Apple Announces the iPad. Review in One Word: Wow!

Last week, Apple revealed the future. It’s called the iPad.

iPadThere are already lots of reviews talking about the iPad’s features, so I want to start mine by addressing the most common criticism: that the iPad is just a great big iPhone. Even if that were all it is, I think detractors have forgotten how radically the iPhone changed the world of mobile computing. Many tasks are easier to accomplish on the iPhone than on a desktop or laptop computer. For example, perusing music is quicker—and more fun, really—using my iPhone as a remote control for iTunes or just listening in iPod mode. (It’s like using a jukebox; remember how much fun that was?)

Sites like Facebook offer much cleaner interfaces on the iPhone. Web browsing in general is made richer and more intuitive by the Multi-Touch™ capability of the iPhone/iPod Touch platform. You can double-tap to zoom in on a column or use pinching movements to open and close or zoom in and out.

Many iPhone apps, such as Yelp and AroundMe, are location-aware, which means that the iPhone can not only tell you where you are, but it can supply information tailored to your location. The Safari browser, for example, in combination with Google’s location awareness, customizes your Google searches to your location.

The iPhone’s touch screen and accelerometers created entirely new ways of interacting with a mobile device. Among other innovations, these features have led to some ingenious new games. One of my favorites is Spider. Check it out.

New devices and new features often lead to entirely new ways to interact. I, for one, want to see more!
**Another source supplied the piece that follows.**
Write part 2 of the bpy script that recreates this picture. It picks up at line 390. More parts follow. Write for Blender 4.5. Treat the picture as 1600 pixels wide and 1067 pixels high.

Now back to the iPad itself. At $499, I think it’s a game-changer. It’s an e‑book reader, a web browser, a photo frame, a jukebox, a movie player, and a remote control. And that’s just at launch time. Wait until developers get hold of it! Imagine it as an interface for your security system, your home theater, your new car. Imagine new features for magazines, newspapers, or textbooks. Apple has a track record of creating beautiful, elegant devices and giving developers great tools, which they then use to innovate all sorts of wonderful things that the rest of us haven’t even dreamed of yet.

Compare the Amazon’s Kindle: it sells for $489, and all that gets you is e‑books on a black-and-white screen. The iPad offers full color on a great screen with terrific off-axis viewing, plus audio, video, and more interaction. Imagine downloading updated content for your e‑book in the form of an interview with the author! Don’t get me wrong, the Kindle is a nice device that will have a place in the market—after they cut the price. But the iPad is going to offer a lot more function.

The interface is a version of the iPhone OS, a sort of hybrid between the iPhone and Mac OS X. Like an iPhone, there’s no file structure or navigating. If you’re familiar with the iPhone or iPod Touch, you’ll already know how to use the iPad. And nearly all of your current iPhone apps will work on the iPad—just super-sized, if you like. (That’s a real plus for older eyes who find the iPhone screen too small—and you know who you are.)

But as vendors update their apps to accommodate the larger screen, they’ll add more functions to the main screens. And new apps. And entirely new ways of putting this exciting device to work. We’ll have to wait and see.